Tuesday, April 13, 2010

Best and Brightest Disappear from Central Bureaucracy

More career bureaucrats are considering retirement or a change of jobs as they contemplate their future dealing with the idiocy of the Democratic Party of Japan's chosen ministers, vice ministers and officers.

The best and brightest are starting to leave the bureaucracy. They are despairing over the small-minded nitpicking of the three top DPJ members, who are showing too much interest in the work of the assistant managers when they should be looking after state affairs. The deteriorating state of politics is sucking the energy out of our national government employees.

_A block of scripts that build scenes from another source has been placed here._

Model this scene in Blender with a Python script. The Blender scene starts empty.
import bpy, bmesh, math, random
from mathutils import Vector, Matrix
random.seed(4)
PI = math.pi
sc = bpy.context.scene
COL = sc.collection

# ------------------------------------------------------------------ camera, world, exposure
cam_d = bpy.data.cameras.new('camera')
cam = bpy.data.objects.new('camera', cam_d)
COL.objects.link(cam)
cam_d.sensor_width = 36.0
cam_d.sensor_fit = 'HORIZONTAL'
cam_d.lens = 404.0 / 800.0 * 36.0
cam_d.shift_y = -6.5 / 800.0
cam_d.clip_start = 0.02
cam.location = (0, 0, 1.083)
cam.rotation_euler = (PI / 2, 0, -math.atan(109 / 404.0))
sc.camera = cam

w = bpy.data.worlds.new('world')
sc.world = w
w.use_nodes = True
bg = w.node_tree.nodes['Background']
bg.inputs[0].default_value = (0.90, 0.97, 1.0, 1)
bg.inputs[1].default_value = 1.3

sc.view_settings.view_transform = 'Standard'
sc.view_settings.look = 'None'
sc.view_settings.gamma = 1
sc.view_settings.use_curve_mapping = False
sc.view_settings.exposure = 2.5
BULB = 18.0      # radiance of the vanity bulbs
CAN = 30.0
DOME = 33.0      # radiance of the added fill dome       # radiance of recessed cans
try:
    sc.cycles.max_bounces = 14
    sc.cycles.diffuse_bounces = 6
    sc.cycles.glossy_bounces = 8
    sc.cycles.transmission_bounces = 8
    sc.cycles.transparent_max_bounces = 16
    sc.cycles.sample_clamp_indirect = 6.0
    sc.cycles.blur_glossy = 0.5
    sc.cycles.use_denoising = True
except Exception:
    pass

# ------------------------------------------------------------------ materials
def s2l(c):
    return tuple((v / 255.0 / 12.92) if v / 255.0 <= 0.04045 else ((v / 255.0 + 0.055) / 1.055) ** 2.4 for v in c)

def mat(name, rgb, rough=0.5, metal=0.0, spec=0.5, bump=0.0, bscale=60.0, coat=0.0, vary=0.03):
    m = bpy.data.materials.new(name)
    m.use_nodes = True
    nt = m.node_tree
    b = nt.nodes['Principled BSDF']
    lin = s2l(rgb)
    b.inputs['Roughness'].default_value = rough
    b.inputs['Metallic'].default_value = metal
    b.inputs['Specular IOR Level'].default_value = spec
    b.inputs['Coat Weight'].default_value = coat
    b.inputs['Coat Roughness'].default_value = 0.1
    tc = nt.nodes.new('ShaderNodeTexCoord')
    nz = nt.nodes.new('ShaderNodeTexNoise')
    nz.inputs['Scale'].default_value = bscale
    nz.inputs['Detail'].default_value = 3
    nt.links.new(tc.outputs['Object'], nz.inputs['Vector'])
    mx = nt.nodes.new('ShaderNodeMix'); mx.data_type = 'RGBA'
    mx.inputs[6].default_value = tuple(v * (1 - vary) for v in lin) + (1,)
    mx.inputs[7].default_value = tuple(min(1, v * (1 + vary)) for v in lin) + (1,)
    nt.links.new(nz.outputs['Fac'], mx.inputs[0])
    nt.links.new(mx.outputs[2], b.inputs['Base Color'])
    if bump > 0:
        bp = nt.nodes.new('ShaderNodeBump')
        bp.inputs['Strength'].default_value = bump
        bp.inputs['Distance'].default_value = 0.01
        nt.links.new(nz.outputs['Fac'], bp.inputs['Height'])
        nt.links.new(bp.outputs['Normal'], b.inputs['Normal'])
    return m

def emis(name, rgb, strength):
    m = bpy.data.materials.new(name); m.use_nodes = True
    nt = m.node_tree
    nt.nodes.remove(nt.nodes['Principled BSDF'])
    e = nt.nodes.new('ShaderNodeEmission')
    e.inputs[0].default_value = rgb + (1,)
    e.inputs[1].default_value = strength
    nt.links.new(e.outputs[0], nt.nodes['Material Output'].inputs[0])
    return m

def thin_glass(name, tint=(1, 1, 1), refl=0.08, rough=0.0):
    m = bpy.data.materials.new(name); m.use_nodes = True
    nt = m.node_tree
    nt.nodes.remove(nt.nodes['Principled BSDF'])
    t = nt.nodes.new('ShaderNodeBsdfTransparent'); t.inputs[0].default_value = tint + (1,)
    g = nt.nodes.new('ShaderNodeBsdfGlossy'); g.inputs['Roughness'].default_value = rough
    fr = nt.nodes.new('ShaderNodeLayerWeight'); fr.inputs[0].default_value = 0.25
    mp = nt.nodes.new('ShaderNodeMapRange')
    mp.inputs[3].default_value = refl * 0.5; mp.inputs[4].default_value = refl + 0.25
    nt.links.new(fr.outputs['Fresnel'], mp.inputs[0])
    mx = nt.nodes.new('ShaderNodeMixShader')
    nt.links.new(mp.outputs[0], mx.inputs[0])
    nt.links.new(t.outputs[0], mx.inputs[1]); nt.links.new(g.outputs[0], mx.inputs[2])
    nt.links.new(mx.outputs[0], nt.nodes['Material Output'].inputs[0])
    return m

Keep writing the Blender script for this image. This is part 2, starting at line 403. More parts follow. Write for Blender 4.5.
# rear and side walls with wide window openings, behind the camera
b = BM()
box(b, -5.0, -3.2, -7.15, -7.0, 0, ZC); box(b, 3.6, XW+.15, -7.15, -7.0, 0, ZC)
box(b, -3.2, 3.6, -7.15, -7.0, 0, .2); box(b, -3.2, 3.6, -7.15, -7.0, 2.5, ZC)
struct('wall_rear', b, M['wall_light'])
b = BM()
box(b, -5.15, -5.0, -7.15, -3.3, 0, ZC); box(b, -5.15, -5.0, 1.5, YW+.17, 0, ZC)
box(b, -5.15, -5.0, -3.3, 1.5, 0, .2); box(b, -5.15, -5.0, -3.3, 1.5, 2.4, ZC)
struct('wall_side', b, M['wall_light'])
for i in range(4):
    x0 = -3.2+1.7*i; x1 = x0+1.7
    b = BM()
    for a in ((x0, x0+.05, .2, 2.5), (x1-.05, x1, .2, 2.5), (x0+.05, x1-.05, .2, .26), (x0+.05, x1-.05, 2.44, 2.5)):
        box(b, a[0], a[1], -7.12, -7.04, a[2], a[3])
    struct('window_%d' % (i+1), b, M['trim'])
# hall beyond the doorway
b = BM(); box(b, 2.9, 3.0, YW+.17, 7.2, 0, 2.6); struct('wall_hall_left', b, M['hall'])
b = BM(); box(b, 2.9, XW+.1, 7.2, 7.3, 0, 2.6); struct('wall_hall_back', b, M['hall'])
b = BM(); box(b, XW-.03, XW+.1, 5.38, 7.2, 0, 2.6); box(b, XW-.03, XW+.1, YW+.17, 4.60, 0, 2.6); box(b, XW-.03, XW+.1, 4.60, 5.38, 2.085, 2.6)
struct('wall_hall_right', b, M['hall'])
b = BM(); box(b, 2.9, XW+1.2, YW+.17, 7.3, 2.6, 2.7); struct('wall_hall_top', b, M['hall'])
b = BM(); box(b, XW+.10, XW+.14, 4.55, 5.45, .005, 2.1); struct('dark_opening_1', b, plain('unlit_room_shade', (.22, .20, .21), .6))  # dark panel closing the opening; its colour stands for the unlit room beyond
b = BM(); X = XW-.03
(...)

I recently had a phone call from a former government worker. What he had to say surprised me. Here are his words:

"Once the Hatoyama Cabinet was formed, career bureaucrats whom we expected to be the next government leaders in Japan started resigning or making preparations for other work. The top appointees from the DPJ were abnormally fixated on trivial issues and had no interest in dealing with the current situation in the country. They seemed more concerned with the work of the section chiefs and chief clerks. Many of the bureaucrats lost their zeal for government work, saying it had become 'idiotic.' They started to leave in droves.
"Once the Hatoyama administration took over, more and more bureaucrats felt reluctant as the ministers, vice ministers and officers appointed by the DPJ harped on trivial matters. It's become a difficult matter to fix. The members of the DPJ seem to have no ambition as statesmen. They deal in the politics of the infantile. If we keep this up, Japan's future is dark."


The deterioration within the bureaucracy is frightening. The DPJ is crushing Japan from within. Japan is facing an unprecedented crisis. And as the DPJ came on the scene, it has dealt with the crisis like a bunch of children. The top political appointees at each ministry are fixated on sorting out issues at the section chief and chief clerk level. They've lost themselves in governmental trivia. In response, Japan's best and brightest government workers are calling it quits. Idiotic politicians are destroying a talented bureaucracy.